-- BEGIN DATA --
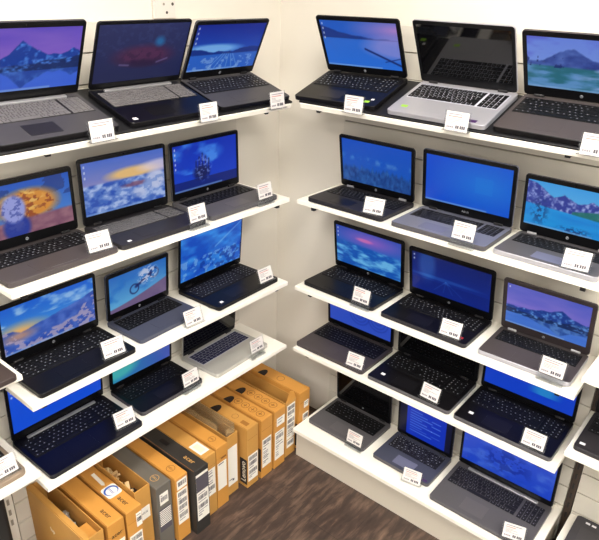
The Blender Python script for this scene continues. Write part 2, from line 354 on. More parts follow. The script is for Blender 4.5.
im = mix(im, mix(C(20, 90, 190)[None, None], C(110, 190, 245)[None, None], np.clip((noise(51, 6, 10)-.38)*3.4, 0, 1)), np.clip((.66-.08*UU-VV)*20, 0, 1)); A['G1'] = icons(im, 3, False)
im = grad(C(10, 32, 112), C(8, 44, 156)); im = paint(im, C(50, 110, 200), blob(.2, .75, .14, .6)*.5+blob(.4, .45, .6, .06)*.4)
for k in range(4): im = paint(im, C(60, 120, 215), seg(.45, .42, .3+.12*k, .12, .012)*.5)
im = paint(im, C(6, 26, 110), (VV < .35)*.4); A['G2'] = icons(im, 2, False)
A['G3'] = icons(alps(60, C(70, 90, 205), C(164, 130, 225), C(24, 62, 150), C(110, 165, 240), C(66, 116, 220), .38, [(0, .5), (.15, .48), (.35, .52), (.55, .6), (.68, .72), (.8, .58), (1, .55)]), 1)
im = np.broadcast_to(C(50, 84, 205), UU.shape+(3,)).copy(); im = paint(im, C(110, 150, 245), np.clip((noise(61, 5, 8)-.5)*5, 0, 1)*(VV > .5)*.4)
for cx in (.5, .8):
    for rr in (.28, .2, .1): im = paint(im, C(24, 50, 160), np.clip(1-abs(np.hypot((UU-cx)*1.77, VV-.42)-rr)/.03, 0, 1)*.6)
A['H1'] = im
im = np.broadcast_to(C(14, 68, 214), UU.shape+(3,)).copy(); im = paint(im, C(40, 150, 220), blob(.68, .3, .2, .32, .7)*(VV > .2)*.9); A['H3'] = im
im = np.broadcast_to(C(10, 14, 50), UU.shape+(3,)).copy(); im = paint(im, C(12, 52, 196), (UU > .14)*(UU < .9)*1.)
for k in range(9): im = paint(im, C(120, 160, 250), (abs(VV-.86+k*.085) < .014)*(((UU > .2)*(UU < .44+.1*((k*7) % 3)))+((UU > .62)*(UU < .8)*(k % 2)))*.6)
A['I2'] = im
im = grad(C(60, 90, 220), C(24, 70, 210)); im = paint(im, C(120, 160, 245), np.clip((noise(62, 7, 6)-.5)*4, 0, 1)*.35); im = paint(im, C(14, 40, 150), (noise(63, 14, 10) > .55)*blob(.5, .4, .32, .4)*.6); A['I3'] = im

scr_m = bpy.data.materials.new('lit_display'); scr_m.use_nodes = True
_nt = scr_m.node_tree; _b = _nt.nodes['Principled BSDF']; _a = _nt.nodes.new('ShaderNodeAttribute'); _a.attribute_name = 'picture'
_nt.links.new(_a.outputs['Color'], _b.inputs['Emission Color']); _b.inputs['Emission Strength'].default_value = .76
_b.inputs['Base Color'].default_value = (.004, .004, .005, 1); _b.inputs['Roughness'].default_value = .35; _b.inputs['Specular IOR Level'].default_value = .3
def screen_mesh(name, key, x0, x1, z0, z1, y):
    me = bpy.data.meshes.new(name)
    v = np.stack([x0+(x1-x0)*UU.ravel(), np.full(UU.size, y), z0+(z1-z0)*VV.ravel()], 1)
    i = (np.arange(GH)[:, None]*(GW+1)+np.arange(GW)[None]).ravel()
    f = np.stack([i, i+1, i+GW+2, i+GW+1], 1)
    me.from_pydata(v.tolist(), [], f.tolist())
    at = me.color_attributes.new('picture', 'FLOAT_COLOR', 'POINT')
    img = np.clip(A[key], 0, 255); rg = np.concatenate([lin(img), np.ones(img.shape[:2]+(1,))], 2)
    at.data.foreach_set('color', rg.astype(np.float32).ravel())
    me.materials.append(scr_m); me.update()
    o = bpy.data.objects.new(name, me); COL.objects.link(o); return o

# ---------------------------------------------------------------- laptops
def keyboard(root, w, d, pad, keym, wellm, glyph, y0, y1, num, gl=.5):
    mb = MB(); z = .0186
    x0, x1 = -w/2+pad, w/2-pad
    mb.box((x0, y0, z), (x1, y1, z+.0006), wellm)
    rows = 6; rh = (y1-y0-.004)/rows; cols = 19 if num else 14.6
    cw = (x1-x0-.004)/cols
    rg = random.Random(int(w*1e5))
    def key(xa, xb, ya, yb):
        g = .0011; zt = z+.0022
        mb.loops([[(xa+g, ya+g, z+.0006), (xb-g, ya+g, z+.0006), (xb-g, yb-g, z+.0006), (xa+g, yb-g, z+.0006)],
                  [(xa+g+.0006, ya+g+.0006, zt), (xb-g-.0006, ya+g+.0006, zt), (xb-g-.0006, yb-g-.0006, zt), (xa+g+.0006, yb-g-.0006, zt)]], keym, cap0=False)
        if glyph and xb-xa < cw*2.2 and rg.random() < .8:
            s = gl*.6*min(xb-xa, yb-ya); cx, cy = xa+.45*(xb-xa), ya+.55*(yb-ya); zz = zt+.0002
            mb.poly([(cx-s/2, cy-s/2.4, zz), (cx+s/2, cy-s/2.4, zz), (cx+s/2, cy+s/2.4, zz), (cx-s/2, cy+s/2.4, zz)], glyph)
    offs = [(1.25, 1, 1, 1.2, 5.4, 1.2, 1, 1, 1, 1), (2.1,)+(1,)*10+(2.5,), (1.7,)+(1,)*11+(1.9,), (1.4,)+(1,)*12+(1.2,), (1,)*13+(1.6,), (1.04,)*14]
    for r in range(rows):
        ya = y0+.002+r*rh; yb = ya+rh*(1 if r < 5 else .8); x = x0+.002; tot = sum(offs[r]); k = 14.6/tot
        for q in offs[r]: key(x, x+q*k*cw, ya, yb); x += q*k*cw
        if num:
            x = x1-.002-4*cw
            for q in range(4): key(x, x+cw, ya, yb); x += cw
    return mb.build('keyboard', root)

GOLD = mat('gold_sticker', (190, 150, 60), .5)
def laptop(key, loc, rot, w, d, ang, lh, st, label, front_tilt=0.):
    root = thing('laptop', loc, rot, label, 'laptop', 'laptops on display')
    basem, keym, glyph, padm, lidm = st['base'], st['key'], st['glyph'], st['pad'], st.get('bezel', bezel_m)
    r = st.get('r', .014)
    mb = MB()
    zf = lambda x, y: .0145+.004*min(1, max(0, y/(.35*d)))
    mb.slab(rrect(w, d, r), .0015, .0185, st.get('side', basem), .0016, zf=lambda x, y: .0185, topm=basem)
    for sx in (-1, 1):
        for yy in (.03, d-.03): mb.cyl((sx*(w/2-.03), yy, 0), .006, .0018, black_m, 10)
    base = mb.build('base', root)
    num = st.get('num', w > .34)
    kpad = .014 if num else .017
    y0, y1 = d*st.get('ky', .45), d*st.get('ky1', .885)
    keyboard(base, w, d, kpad, keym, st.get('well', basem), glyph, y0, y1, num, st.get('gl', .42))
    # touchpad
    tx = -.035 if num else 0
    mb = MB(); mb.slab(rrect(.098, d*.26, .003, x0=tx-.049, y0=d*.09), .0184, .0190, padm, .0004)
    o = mb.build('touchpad', base)
    for s in st.get('stick', ()):
        nm, cx, cy, sw, sh, mm = s
        mb = MB(); mb.box((cx*w-sw/2, cy*d-sh/2, .0185), (cx*w+sw/2, cy*d+sh/2, .0192), mm); o = mb.build('sticker', base); o['label'] = nm
    # hinge
    hy = d-.012
    hz = .0195
    if st.get('hinge') == 'bar':
        mb = MB(); mb.slab(rrect(w*.74, .014, .004, y0=hy-.02), .0186, .0246, silver_m, .001)
        o = mb.build('hinge', root); o['label'] = 'silver hinge bar'
    else:
        hm = silver_m if st.get('hinge') == 'caps' else black_m
        for sx in (-1, 1):
            mb = MB(); M = Matrix.Translation((sx*w*.36-.016, hy-.002, .0235)) @ Matrix.Rotation(R(90), 4, 'Y')
            mb.cyl((0, 0, 0), .0048, .032, hm, 12, M); o = mb.build('hinge', root, smooth=False)
            if hm is silver_m: o['label'] = 'silver hinge'
    # lid
    lid_rot = (-R(ang), 0, 0)
    bs, bt, bb = st.get('bz', (.013, .016, .030))
    hlid = lh-.002
    mb = MB()
    out = rrect(w, hlid, st.get('lr', .012), y0=0)
    # slab in xy then turned so that its outline stands up: (x, y, z) -> (x, z, y)
    t = MB(); t.slab(out, 0, .0075, st.get('back', basem), .0014, topm=lidm)
    t.v = [(x, .0075-z, y+.002) for x, y, z in t.v]
    lid = t.build('lid', root); lid.location = (0, hy, hz); lid.rotation_euler = lid_rot
    sx0, sx1, sz0, sz1 = -w/2+bs, w/2-bs, .002+bb, .002+hlid-bt
    # bezel frame, raised half a millimetre round the display
    mb = MB()
    for a, b in (((-w/2+.003, -.0007, .006), (sx0, .0005, hlid-.003)), ((sx1, -.0007, .006), (w/2-.003, .0005, hlid-.003)),
                 ((sx0, -.0007, .006), (sx1, .0005, sz0)), ((sx0, -.0007, sz1), (sx1, .0005, hlid-.003))): mb.box(a, b, lidm)
    mb.build('bezel', lid)
    if key in A and not st.get('off'):
        sc = screen_mesh('screen', key, sx0, sx1, sz0, sz1, -.0004); sc.parent = lid; sc['label'] = 'lit screen'
    else:
        mb = MB(); mb.poly([(sx0, -.0004, sz0), (sx1, -.0004, sz0), (sx1, -.0004, sz1), (sx0, -.0004, sz1)], off_m)
        sc = mb.build('screen', lid); sc['label'] = 'dark switched-off screen'
    mb = MB(); mb.cyl((0, 0, 0), .0022, .0004, black_m if lidm is not bezel_m else off_m, 10, Matrix.Translation((0, -.0008, .002+hlid-bt/2)) @ Matrix.Rotation(R(90), 4, 'X')); mb.build('webcam', lid)
    lg = st.get('logo'); MX = Matrix.Translation((0, -.0009, .002+bb*.5)) @ Matrix.Rotation(R(90), 4, 'X')
    if lg == 'disc':
        mb = MB(); mb.cyl((0, 0, 0), .0054, .0004, chrome_m, 20, MX)
        o = mb.build('logo', lid); o['label'] = 'small round logo below the screen'
        text_mesh('letters', 'hp', .0085, black_m, lid, MX @ Matrix.Translation((0, .0006, .0006)) @ Matrix.Shear('XZ', 4, (0, 0)), .0001)
    elif lg: text_mesh('logo', lg, .011, chrome_m, lid, MX, .0002, 1.15, 'pale lettering below the screen')
    return root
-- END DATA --
EXERCISE OBJECTIVE: Up to and including the line containing "im = grad(C(60, 90, 220), C(24, 70, 210));", repeat every line from the start of the data, but none of the pictures.

EXERCISE OUTPUT:
The Blender Python script for this scene continues. Write part 2, from line 354 on. More parts follow. The script is for Blender 4.5.
im = mix(im, mix(C(20, 90, 190)[None, None], C(110, 190, 245)[None, None], np.clip((noise(51, 6, 10)-.38)*3.4, 0, 1)), np.clip((.66-.08*UU-VV)*20, 0, 1)); A['G1'] = icons(im, 3, False)
im = grad(C(10, 32, 112), C(8, 44, 156)); im = paint(im, C(50, 110, 200), blob(.2, .75, .14, .6)*.5+blob(.4, .45, .6, .06)*.4)
for k in range(4): im = paint(im, C(60, 120, 215), seg(.45, .42, .3+.12*k, .12, .012)*.5)
im = paint(im, C(6, 26, 110), (VV < .35)*.4); A['G2'] = icons(im, 2, False)
A['G3'] = icons(alps(60, C(70, 90, 205), C(164, 130, 225), C(24, 62, 150), C(110, 165, 240), C(66, 116, 220), .38, [(0, .5), (.15, .48), (.35, .52), (.55, .6), (.68, .72), (.8, .58), (1, .55)]), 1)
im = np.broadcast_to(C(50, 84, 205), UU.shape+(3,)).copy(); im = paint(im, C(110, 150, 245), np.clip((noise(61, 5, 8)-.5)*5, 0, 1)*(VV > .5)*.4)
for cx in (.5, .8):
    for rr in (.28, .2, .1): im = paint(im, C(24, 50, 160), np.clip(1-abs(np.hypot((UU-cx)*1.77, VV-.42)-rr)/.03, 0, 1)*.6)
A['H1'] = im
im = np.broadcast_to(C(14, 68, 214), UU.shape+(3,)).copy(); im = paint(im, C(40, 150, 220), blob(.68, .3, .2, .32, .7)*(VV > .2)*.9); A['H3'] = im
im = np.broadcast_to(C(10, 14, 50), UU.shape+(3,)).copy(); im = paint(im, C(12, 52, 196), (UU > .14)*(UU < .9)*1.)
for k in range(9): im = paint(im, C(120, 160, 250), (abs(VV-.86+k*.085) < .014)*(((UU > .2)*(UU < .44+.1*((k*7) % 3)))+((UU > .62)*(UU < .8)*(k % 2)))*.6)
A['I2'] = im
im = grad(C(60, 90, 220), C(24, 70, 210)); im = paint(im, C(120, 160, 245), np.clip((noise(62, 7, 6)-.5)*4, 0, 1)*.35); im = paint(im, C(14, 40, 150), (noise(63, 14, 10) > .55)*blob(.5, .4, .32, .4)*.6); A['I3'] = im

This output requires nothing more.